Muzungu, soit l’étranger, le blanc, le clair… Éveline est née au Rwanda au début des années 50, d’une mère rwandaise et d’un père luxembourgeois employé par l’administration coloniale belge. À l’âge de deux ans, elle est arrachée à sa mère parce qu'elle est métisse. Elle est placée dans une mission protestante à des dizaines de kilomètres de là, dans la région du Kivu dans l’est de la RDC. À l’approche des indépendances, elle est évacuée vers la Belgique, comme quelques centaines d’autres enfants métis, sans véritable autorisation de leur mère. Placée dans un orphelinat à Bruxelles, la fillette est ensuite adoptée par une Américaine et envoyée aux États-Unis.

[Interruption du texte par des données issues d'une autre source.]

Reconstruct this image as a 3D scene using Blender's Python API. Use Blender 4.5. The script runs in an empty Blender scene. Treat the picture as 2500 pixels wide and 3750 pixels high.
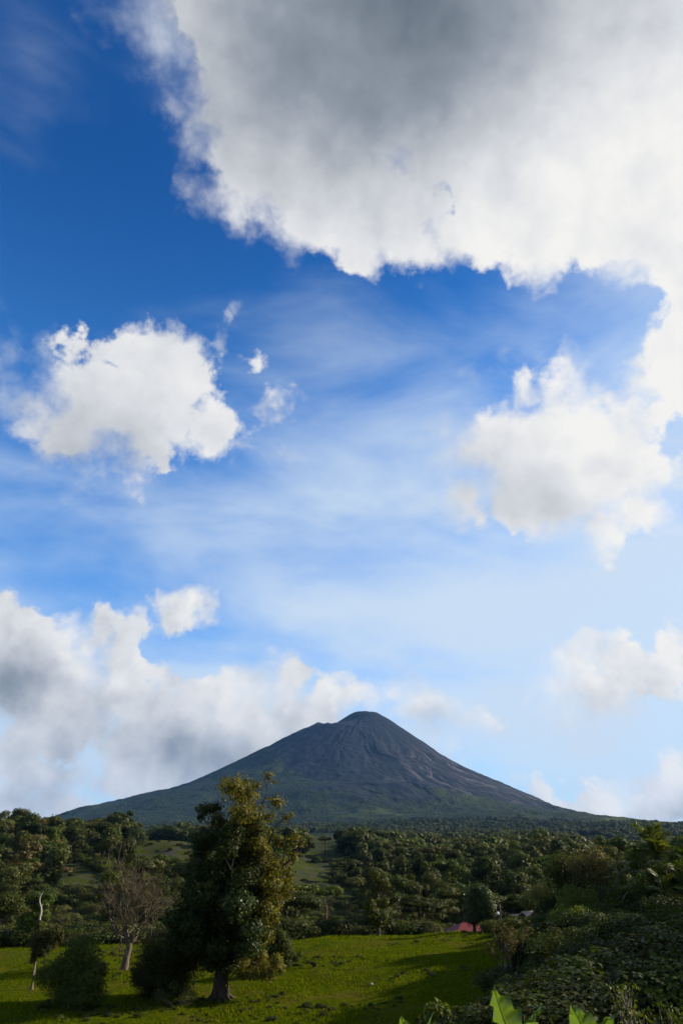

Sur ses papiers, ses origines sont délibérément brouillées. « On m'avait caché une première fois en m'envoyant dans le Kivu, puis une deuxième fois en m'envoyant en Europe, et une troisième fois aux États-Unis, reprend Éveline. Alors, je me suis dit que j'étais perdue et que personne de ma famille n'allait jamais me retrouver. » Ce sont finalement ses voyages répétés au Rwanda et l’aide d’associations de métis, comme Métis du Monde qui lui ont permis, après une vie de recherche, de trouver sa famille à plus de 70 ans.

Les archives de l’État, très administratives et surtout fragmentaires, ne lui ont été d’aucune aide. Et, elle aurait aimé que la Belgique en fasse davantage. « Ce que la Belgique aurait pu faire, c'est d'aller eux-mêmes dans les archives pour trouver les membres de notre famille. Nous payer le voyage pour aller les rencontrer et payer des cours pour que je puisse apprendre ma langue maternelle. »

Certains métis envoyés en Belgique à la fin des années 50 n’ont pas eu la chance d’Evelyne. Désormais âgés, ils risquent de ne jamais connaître leur famille africaine.